» Goal of the exercise: From the listing below, pick out each line with the word "Blender".

--- Records to use ---

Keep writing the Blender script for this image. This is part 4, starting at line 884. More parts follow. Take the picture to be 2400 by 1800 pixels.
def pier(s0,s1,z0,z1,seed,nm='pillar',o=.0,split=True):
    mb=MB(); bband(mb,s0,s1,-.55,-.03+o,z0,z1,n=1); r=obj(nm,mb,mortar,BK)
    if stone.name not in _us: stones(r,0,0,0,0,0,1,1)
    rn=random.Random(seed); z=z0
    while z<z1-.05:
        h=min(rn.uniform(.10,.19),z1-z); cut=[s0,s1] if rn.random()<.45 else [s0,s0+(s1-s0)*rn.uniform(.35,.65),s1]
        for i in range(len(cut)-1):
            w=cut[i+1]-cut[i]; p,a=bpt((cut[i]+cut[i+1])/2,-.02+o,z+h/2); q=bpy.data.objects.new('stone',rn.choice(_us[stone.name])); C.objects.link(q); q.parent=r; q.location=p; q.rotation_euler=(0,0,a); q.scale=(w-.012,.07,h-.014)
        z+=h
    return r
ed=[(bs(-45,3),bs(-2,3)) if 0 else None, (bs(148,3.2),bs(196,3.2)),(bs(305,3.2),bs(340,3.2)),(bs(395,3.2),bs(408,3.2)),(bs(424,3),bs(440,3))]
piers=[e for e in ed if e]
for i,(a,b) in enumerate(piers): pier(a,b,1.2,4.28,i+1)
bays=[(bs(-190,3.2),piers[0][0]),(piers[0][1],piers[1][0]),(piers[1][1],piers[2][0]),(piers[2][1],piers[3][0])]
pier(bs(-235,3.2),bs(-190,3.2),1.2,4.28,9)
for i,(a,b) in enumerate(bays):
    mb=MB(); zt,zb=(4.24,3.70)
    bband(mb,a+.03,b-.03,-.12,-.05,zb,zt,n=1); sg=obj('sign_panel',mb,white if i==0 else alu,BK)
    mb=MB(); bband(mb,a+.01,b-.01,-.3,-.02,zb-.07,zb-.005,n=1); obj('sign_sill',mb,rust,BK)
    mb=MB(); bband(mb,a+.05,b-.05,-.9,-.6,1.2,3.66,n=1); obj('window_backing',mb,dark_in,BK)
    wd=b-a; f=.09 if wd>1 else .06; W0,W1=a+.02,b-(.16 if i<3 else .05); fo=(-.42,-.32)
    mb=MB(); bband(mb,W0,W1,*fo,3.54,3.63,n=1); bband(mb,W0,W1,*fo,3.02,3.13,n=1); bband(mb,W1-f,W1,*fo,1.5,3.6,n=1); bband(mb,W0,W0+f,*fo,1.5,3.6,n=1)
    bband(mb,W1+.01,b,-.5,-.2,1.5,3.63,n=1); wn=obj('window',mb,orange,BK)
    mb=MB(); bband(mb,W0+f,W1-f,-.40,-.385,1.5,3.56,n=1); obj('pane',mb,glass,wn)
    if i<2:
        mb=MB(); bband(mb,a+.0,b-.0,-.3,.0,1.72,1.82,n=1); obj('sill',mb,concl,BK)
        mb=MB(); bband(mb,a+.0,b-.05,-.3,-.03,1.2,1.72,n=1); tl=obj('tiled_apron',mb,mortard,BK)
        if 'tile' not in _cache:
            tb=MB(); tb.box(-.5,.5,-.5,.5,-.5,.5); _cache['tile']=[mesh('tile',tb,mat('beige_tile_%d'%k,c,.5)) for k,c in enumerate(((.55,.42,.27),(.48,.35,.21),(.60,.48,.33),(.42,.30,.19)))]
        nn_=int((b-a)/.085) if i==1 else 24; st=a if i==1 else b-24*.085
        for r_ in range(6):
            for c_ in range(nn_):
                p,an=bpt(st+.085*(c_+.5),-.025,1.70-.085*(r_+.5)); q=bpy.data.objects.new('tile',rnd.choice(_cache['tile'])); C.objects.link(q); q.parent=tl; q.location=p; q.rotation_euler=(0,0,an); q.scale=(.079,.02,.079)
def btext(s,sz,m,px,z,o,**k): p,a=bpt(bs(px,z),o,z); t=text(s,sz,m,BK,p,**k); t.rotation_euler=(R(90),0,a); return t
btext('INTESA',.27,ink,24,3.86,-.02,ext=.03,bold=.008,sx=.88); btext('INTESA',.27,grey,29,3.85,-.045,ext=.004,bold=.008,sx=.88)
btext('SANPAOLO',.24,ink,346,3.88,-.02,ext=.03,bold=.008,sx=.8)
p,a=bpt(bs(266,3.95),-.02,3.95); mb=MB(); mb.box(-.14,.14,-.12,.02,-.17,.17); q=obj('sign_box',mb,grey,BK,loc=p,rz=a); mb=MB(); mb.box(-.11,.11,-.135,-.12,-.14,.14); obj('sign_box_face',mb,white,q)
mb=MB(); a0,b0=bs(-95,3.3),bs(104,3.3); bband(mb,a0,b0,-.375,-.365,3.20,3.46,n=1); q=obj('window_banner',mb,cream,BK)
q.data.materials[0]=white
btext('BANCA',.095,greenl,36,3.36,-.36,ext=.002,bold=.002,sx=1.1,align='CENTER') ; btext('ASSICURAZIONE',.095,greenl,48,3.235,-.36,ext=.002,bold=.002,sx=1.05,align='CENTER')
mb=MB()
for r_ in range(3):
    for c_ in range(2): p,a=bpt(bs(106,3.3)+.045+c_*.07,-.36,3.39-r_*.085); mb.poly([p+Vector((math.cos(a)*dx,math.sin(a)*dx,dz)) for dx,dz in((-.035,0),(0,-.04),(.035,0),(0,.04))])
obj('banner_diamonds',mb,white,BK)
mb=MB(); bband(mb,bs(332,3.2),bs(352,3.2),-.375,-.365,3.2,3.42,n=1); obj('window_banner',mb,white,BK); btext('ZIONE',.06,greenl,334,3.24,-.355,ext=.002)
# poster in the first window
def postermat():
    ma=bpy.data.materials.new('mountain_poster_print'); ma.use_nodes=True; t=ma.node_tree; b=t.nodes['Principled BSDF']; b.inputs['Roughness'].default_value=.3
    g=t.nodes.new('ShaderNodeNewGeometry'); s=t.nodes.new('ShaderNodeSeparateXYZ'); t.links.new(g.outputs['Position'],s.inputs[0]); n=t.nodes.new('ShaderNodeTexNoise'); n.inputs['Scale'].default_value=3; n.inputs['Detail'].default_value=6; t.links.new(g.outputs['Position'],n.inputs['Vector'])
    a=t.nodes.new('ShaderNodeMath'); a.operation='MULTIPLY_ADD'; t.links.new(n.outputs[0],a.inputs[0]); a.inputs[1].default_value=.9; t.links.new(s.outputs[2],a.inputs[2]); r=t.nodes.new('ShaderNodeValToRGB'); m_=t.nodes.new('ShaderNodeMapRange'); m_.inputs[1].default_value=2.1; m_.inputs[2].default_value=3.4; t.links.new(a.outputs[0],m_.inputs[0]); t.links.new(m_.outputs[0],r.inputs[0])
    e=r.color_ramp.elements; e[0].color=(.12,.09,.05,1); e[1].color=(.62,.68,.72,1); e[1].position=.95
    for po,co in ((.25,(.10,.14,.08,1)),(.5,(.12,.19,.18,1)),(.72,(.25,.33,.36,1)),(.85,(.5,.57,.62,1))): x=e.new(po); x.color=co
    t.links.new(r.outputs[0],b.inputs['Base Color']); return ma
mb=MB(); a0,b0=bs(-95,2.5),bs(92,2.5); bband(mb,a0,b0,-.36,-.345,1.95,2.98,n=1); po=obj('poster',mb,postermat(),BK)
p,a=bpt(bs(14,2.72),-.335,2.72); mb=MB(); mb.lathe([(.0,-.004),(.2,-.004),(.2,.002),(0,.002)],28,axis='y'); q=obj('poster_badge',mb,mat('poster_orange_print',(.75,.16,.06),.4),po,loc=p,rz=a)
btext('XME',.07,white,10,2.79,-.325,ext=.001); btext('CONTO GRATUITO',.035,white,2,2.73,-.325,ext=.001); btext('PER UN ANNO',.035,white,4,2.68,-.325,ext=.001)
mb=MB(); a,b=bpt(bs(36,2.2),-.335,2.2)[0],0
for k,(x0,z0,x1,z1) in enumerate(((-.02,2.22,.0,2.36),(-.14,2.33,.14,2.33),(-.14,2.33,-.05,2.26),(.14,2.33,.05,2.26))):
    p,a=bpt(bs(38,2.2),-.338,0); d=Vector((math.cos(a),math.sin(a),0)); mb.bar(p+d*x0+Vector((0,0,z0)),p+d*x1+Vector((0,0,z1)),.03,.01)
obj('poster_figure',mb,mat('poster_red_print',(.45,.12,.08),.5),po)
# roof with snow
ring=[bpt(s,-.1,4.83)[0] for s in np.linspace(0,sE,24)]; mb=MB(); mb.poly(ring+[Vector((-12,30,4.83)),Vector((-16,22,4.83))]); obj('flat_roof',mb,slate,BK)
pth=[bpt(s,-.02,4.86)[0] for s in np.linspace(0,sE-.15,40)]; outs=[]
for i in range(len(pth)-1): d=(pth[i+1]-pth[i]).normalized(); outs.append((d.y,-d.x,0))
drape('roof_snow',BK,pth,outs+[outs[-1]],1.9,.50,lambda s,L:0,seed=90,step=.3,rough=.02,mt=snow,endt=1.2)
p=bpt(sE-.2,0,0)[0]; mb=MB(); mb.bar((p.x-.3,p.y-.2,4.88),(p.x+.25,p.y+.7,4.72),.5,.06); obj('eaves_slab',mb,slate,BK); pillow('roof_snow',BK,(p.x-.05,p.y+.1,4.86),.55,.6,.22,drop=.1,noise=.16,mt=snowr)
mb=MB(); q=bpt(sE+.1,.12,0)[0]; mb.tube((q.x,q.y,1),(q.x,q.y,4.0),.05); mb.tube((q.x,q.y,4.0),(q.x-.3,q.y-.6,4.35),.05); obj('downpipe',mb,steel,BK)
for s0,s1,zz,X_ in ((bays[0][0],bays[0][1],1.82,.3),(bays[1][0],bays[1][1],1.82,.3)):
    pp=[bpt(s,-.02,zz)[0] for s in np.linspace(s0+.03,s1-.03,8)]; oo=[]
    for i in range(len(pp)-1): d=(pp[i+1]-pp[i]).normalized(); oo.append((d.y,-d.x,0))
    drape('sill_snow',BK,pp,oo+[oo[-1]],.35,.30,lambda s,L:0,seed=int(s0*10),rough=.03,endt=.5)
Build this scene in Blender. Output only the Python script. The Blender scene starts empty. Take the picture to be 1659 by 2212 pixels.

---

» Output for this exercise:
Keep writing the Blender script for this image. This is part 4, starting at line 884. More parts follow. Take the picture to be 2400 by 1800 pixels.
Build this scene in Blender. Output only the Python script. The Blender scene starts empty. Take the picture to be 1659 by 2212 pixels.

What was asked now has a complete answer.